Solar Tax Here Today; Solar Industry Here For Good
So, it happened. Late on January 22nd, President Trump created a 30% import tax on solar panels. This is a step in the wrong direction, but a tax can’t stop the solar movement. We’ll get past this.
This is bad policy.
This tax is intended to make American solar more competitive, but the majority of the U.S. solar industry is in installation, with only around 10% of the 260,000 American jobs in manufacturing. With the tariff raising prices on imported panels, solar adoption overall will slow, and the installation sector will be severely impacted. There are better ways to support U.S. manufacturing of solar panels that don’t include the loss of thousand of U.S. jobs in solar installation.
More fundamentally, however, we need to be reducing our dependence on oil, coal, and other dirty fuels, not taxing solar. You wouldn’t turn away a firefighter when your home is burning, and we shouldn’t be slowing the solar industry when climate change is accelerating.
But we prepared for this.
Since last summer, SunCommon staff worked hard to let folks know this tax might be coming, and we’re proud to say we have helped hundreds of Vermonters go solar before the tax hit. And because we knew prices might go up, we filled our warehouse to the brim with solar panels — enough to help another 150 households go solar at pre-tax prices!

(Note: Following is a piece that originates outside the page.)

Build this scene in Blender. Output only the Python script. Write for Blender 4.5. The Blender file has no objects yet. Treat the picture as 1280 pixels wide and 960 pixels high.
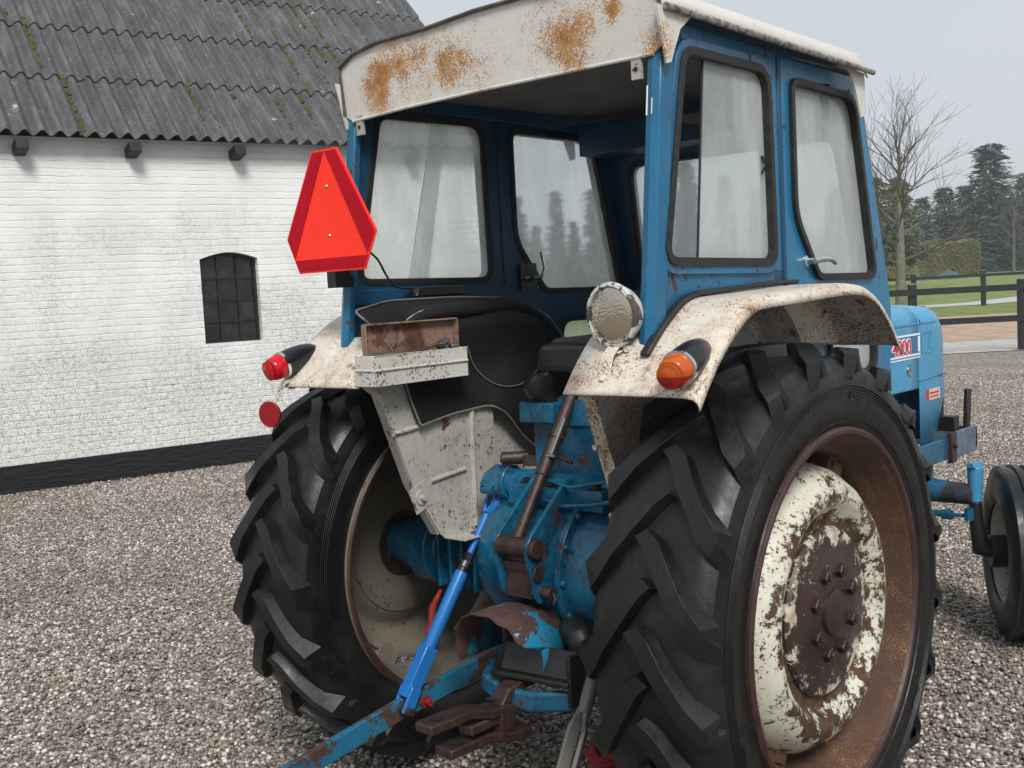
import bpy, math, random
import numpy as np
from mathutils import Vector, Matrix
from mathutils.geometry import tessellate_polygon
random.seed(7); rng = np.random.default_rng(7)
R = math.radians
S = bpy.context.scene
COL = S.collection
# ------------------------------------------------------------------ camera
CAM = Vector((2.1824, -2.7086, 1.6224)); YAW, PIT, ROL, FPX = .7307, .0831, -.0534, 1399.3
fw = Vector((-math.sin(YAW)*math.cos(PIT), math.cos(YAW)*math.cos(PIT), -math.sin(PIT)))
rt = Vector((math.cos(YAW), math.sin(YAW), 0)); up = rt.cross(fw)
r2 = rt*math.cos(ROL)+up*math.sin(ROL); u2 = -rt*math.sin(ROL)+up*math.cos(ROL)
cd = bpy.data.cameras.new('camera'); cam = bpy.data.objects.new('camera', cd); COL.objects.link(cam)
cd.sensor_width = 36; cd.lens = 36*FPX/1280; cd.clip_start = .05; cd.clip_end = 3000
M = Matrix((r2, u2, -fw)).transposed().to_4x4(); M.translation = CAM; cam.matrix_world = M
S.camera = cam
# ------------------------------------------------------------------ world + sun
SUN_DIR = Vector((.74, -.60, .95)).normalized()
w = bpy.data.worlds.new('World'); S.world = w; w.use_nodes = True
nt = w.node_tree; N = nt.nodes; L = nt.links
for n in list(N): N.remove(n)
sky = N.new('ShaderNodeTexSky'); sky.sky_type = 'NISHITA'; sky.sun_disc = False
sky.sun_elevation = math.asin(SUN_DIR.z); sky.sun_rotation = math.atan2(SUN_DIR.x, SUN_DIR.y)
sky.air_density = 1.5; sky.dust_density = 4
hs = N.new('ShaderNodeHueSaturation'); hs.inputs['Saturation'].default_value = .35; hs.inputs['Value'].default_value = 1.0
L.new(sky.outputs[0], hs.inputs['Color'])
tc = N.new('ShaderNodeTexCoord'); mp = N.new('ShaderNodeMapping'); mp.inputs['Scale'].default_value = (1, 1, 3.0)
L.new(tc.outputs['Generated'], mp.inputs[0])
nz = N.new('ShaderNodeTexNoise'); nz.inputs['Scale'].default_value = 1.3; nz.inputs['Detail'].default_value = 5
L.new(mp.outputs[0], nz.inputs['Vector'])
cr = N.new('ShaderNodeValToRGB')
cr.color_ramp.elements[0].position = .3; cr.color_ramp.elements[0].color = (5.8, 6.45, 7.25, 1)
cr.color_ramp.elements[1].position = .72; cr.color_ramp.elements[1].color = (7.0, 7.3, 7.7, 1)
L.new(nz.outputs[0], cr.inputs[0])
mx = N.new('ShaderNodeMix'); mx.data_type = 'RGBA'; mx.inputs[0].default_value = .88
L.new(hs.outputs[0], mx.inputs[6]); L.new(cr.outputs[0], mx.inputs[7])
bg = N.new('ShaderNodeBackground'); bg.inputs[1].default_value = .083
L.new(mx.outputs[2], bg.inputs[0]); wo = N.new('ShaderNodeOutputWorld'); L.new(bg.outputs[0], wo.inputs[0])
sd = bpy.data.lights.new('sun', 'SUN'); sd.energy = 2.8; sd.angle = R(18); sd.color = (1, .975, .94)
so = bpy.data.objects.new('sun', sd); COL.objects.link(so)
so.rotation_euler = SUN_DIR.to_track_quat('Z', 'Y').to_euler(); so.location = (5, -5, 8)
S.view_settings.view_transform = 'Standard'; S.view_settings.look = 'None'
S.view_settings.exposure = 0.36; S.view_settings.gamma = 1
S.view_settings.use_curve_mapping = False

# ------------------------------------------------------------------ material helpers
def newmat(name):
    m = bpy.data.materials.new(name); m.use_nodes = True
    b = m.node_tree.nodes['Principled BSDF']
    return m, m.node_tree, b
def nd(t, kind, **kw):
    n = t.nodes.new(kind)
    for k, v in kw.items(): setattr(n, k, v)
    return n
def noise(t, vec, scale, detail=6, rough=.6, dist=0):
    n = t.nodes.new('ShaderNodeTexNoise'); n.inputs['Scale'].default_value = scale
    n.inputs['Detail'].default_value = detail; n.inputs['Roughness'].default_value = rough
    n.inputs['Distortion'].default_value = dist
    if vec is not None: t.links.new(vec, n.inputs['Vector'])
    return n.outputs[0]
def thr(t, v, lo, hi):
    n = t.nodes.new('ShaderNodeMapRange'); n.inputs[1].default_value = lo; n.inputs[2].default_value = hi
    t.links.new(v, n.inputs[0]); return n.outputs[0]
def mth(t, op, a, b=None, clamp=False):
    n = t.nodes.new('ShaderNodeMath'); n.operation = op; n.use_clamp = clamp
    for i, x in enumerate((a, b)):
        if x is None: continue
        if isinstance(x, (int, float)): n.inputs[i].default_value = x
        else: t.links.new(x, n.inputs[i])
    return n.outputs[0]
def mixc(t, f, a, b):
    n = t.nodes.new('ShaderNodeMix'); n.data_type = 'RGBA'
    for i, x in ((0, f), (6, a), (7, b)):
        if isinstance(x, (int, float)): n.inputs[i].default_value = x
        elif isinstance(x, tuple): n.inputs[i].default_value = (*x, 1) if len(x) == 3 else x
        else: t.links.new(x, n.inputs[i])
    return n.outputs[2]
def ramp(t, v, stops, interp='LINEAR'):
    n = t.nodes.new('ShaderNodeValToRGB'); e = n.color_ramp.elements; n.color_ramp.interpolation = interp
    while len(e) < len(stops): e.new(.5)
    for i, (p, c) in enumerate(stops): e[i].position = p; e[i].color = (*c, 1)
    t.links.new(v, n.inputs[0]); return n.outputs[0]
def bump(t, b, h, strength=.5, dist=.01, prev=None):
    n = t.nodes.new('ShaderNodeBump'); n.inputs['Strength'].default_value = strength
    n.inputs['Distance'].default_value = dist; t.links.new(h, n.inputs['Height'])
    if prev is not None: t.links.new(prev, n.inputs['Normal'])
    if b is not None: t.links.new(n.outputs[0], b.inputs['Normal'])
    return n.outputs[0]
def obc(t): return t.nodes.new('ShaderNodeTexCoord').outputs['Object']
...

Bottom line: the tax won’t stop us.
This tax is a bump in the road to be sure — an artificial price inflation created by bad policy. Thankfully, it would take much more to halt an industry with the strength and experience the US solar industry has achieved.
The tax will increase pricing on residential solar systems by about 5%, a similar order of magnitude to the 10% incentive drop that Vermont installers faced this time last year. We’ll weather this, just as we have each drop on the solar-coaster, drawing on our trademark innovation, creativity, and hard work.
At SunCommon, we believe that everyone has the right to a healthy environment and brighter future — and renewable energy is where it starts. The President may have put some speed bumps in front of us, but he can’t stop our momentum. We’re here for the long haul. This is what we do.